Jacqueline Lalouette : « La fête doit créer une communauté de citoyens »

Rédigé par Nadia Moulaï | Jeudi 23 Décembre 2010 à 15:23

Si les fêtes rythment notre calendrier, en connait-on vraiment leur sens ? Dans une France bigarrée, le sens donné à la fête évolue jusqu’à en devenir une question de citoyenneté. C’est le point de vue de Jacqueline Lalouette*, historienne. Rencontre.



Le 14 juillet, symbole de la « fête de la nation tout entière ». Ici, les feux d'artifice, qui font partie de la panoplie des festivités du 14 juillet, avec le défilé militaire et le bal des pompiers.

Dans votre dernier ouvrage, vous dressez un panorama des jours de fêtes en France. Pourquoi ce sujet ?

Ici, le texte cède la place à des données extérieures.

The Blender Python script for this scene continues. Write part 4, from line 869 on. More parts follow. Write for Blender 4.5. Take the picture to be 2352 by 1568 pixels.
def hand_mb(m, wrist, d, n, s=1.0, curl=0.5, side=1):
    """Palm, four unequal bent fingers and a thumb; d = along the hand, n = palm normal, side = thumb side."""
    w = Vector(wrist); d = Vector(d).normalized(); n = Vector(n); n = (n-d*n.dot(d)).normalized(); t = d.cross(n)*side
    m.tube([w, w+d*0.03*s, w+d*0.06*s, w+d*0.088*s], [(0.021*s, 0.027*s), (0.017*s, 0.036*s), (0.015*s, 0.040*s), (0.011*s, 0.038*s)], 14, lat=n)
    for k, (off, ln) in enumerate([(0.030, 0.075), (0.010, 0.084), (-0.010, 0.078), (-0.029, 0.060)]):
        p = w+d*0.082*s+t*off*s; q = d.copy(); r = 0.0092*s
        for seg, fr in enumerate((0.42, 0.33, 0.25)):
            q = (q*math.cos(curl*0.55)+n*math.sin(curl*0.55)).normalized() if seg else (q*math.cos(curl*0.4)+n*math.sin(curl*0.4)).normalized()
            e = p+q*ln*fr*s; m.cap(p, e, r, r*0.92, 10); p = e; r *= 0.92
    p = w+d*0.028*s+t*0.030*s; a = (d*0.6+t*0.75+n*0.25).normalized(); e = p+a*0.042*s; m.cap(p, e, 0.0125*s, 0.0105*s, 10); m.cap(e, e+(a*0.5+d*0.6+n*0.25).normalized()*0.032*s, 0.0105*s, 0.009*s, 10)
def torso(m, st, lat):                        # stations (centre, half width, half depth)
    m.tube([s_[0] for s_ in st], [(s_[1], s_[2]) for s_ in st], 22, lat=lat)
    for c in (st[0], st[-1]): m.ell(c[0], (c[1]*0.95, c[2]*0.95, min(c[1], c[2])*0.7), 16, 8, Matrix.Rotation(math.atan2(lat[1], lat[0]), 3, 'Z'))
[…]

Jacqueline Lalouette : J’ai un long parcours d’historienne derrière moi ; j’ai souvent consulté des archives (articles de journaux, rapports de police, etc.) relatives à ces fêtes, qui ont fait naître mon intérêt. Par ailleurs, beaucoup de confrères ou d’ethnologues ont travaillé sur les fêtes folkloriques, les fêtes de la Révolution, de la République, comme le 14 juillet, mais personne ne s’était encore intéressé à l’ensemble des jours fériés que célèbrent les Français.

Des jours fériés qui renvoient souvent à des fêtes religieuses…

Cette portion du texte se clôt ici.